2.中国株指数といっても業種構成が個々にこんなに違う パフォーマンスが良かったのはニューエコノミー企業群

 図表2は、前述の代表的な中国株指数の足元の業種構成比です。パフォーマンスが良かった深セン総合指数やUSX中国株指数は、一般消費財・サービスや情報技術、資本財・サービス、コミュニケーション・サービス、ヘルスケアなどの比率が高く、金融の比率が低いことがわかります。

 過去2回の新興国関連のコラムで述べてきたように、新興国株式市場は経済発展のステージによって、主役がインフラ運営企業からインフラ活用企業に交代することを示しましたが、中国株指数においては、同じ時点で指数によってその差が表れています。

 上海指数の2つ(上証50指数、上海総合指数)はインフラ運営企業が多く、他2指数はインフラ活用企業が多いという特徴があります。

 中国は、2001年12月にWTO(世界貿易機関)に加盟して以降、世界経済に組み込まれ、世界の工場となったことで大きな経済成長を遂げました。

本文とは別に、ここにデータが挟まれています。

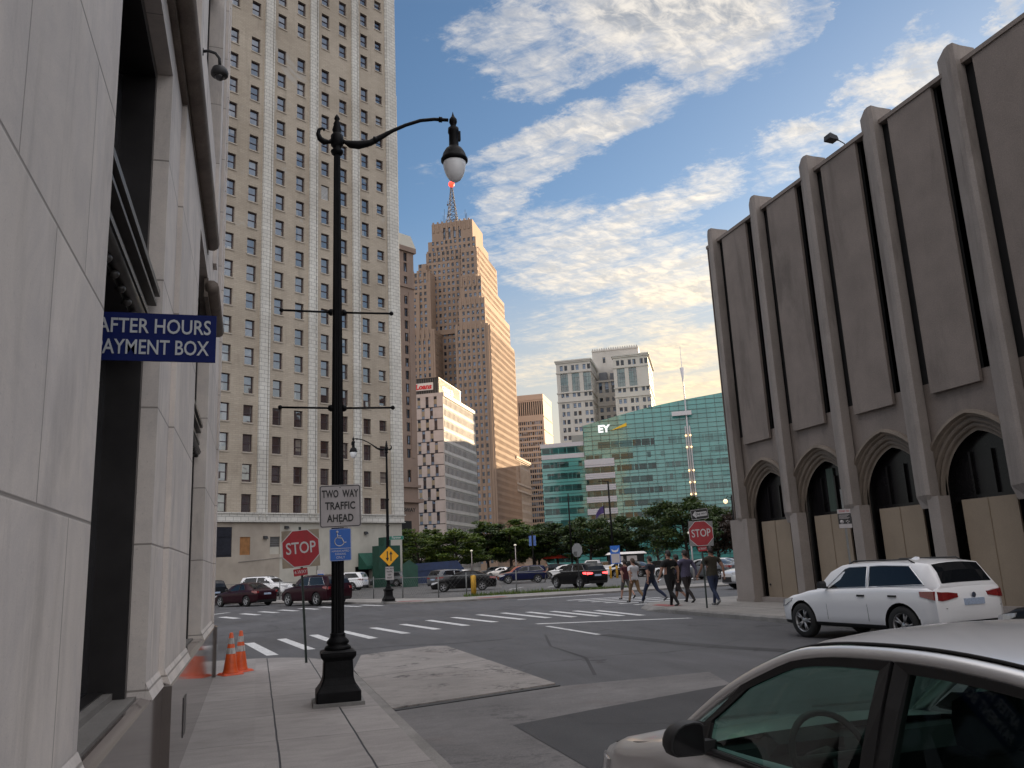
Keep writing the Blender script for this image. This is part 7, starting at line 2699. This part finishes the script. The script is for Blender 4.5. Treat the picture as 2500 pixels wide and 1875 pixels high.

それが反映されたのが2010年くらいまでで、前述したようにどの指数も同じようなパフォーマンスでした。

 しかし、いつまでも世界の工場だけで成長できるわけではなく、2010年以降は、消費財企業やハイテク関連企業、中国製造2025政策に乗ったさまざまな製造業など、成長ドライバーが交代しました。

 そうした成長ドライバーの選手交代を上手く拾った指数と、そうでなかった指数で、これほど大きなパフォーマンス格差が付いたと考えています。

 中国株に投資をする際は、どの指数に投資するかが非常に重要だと思います。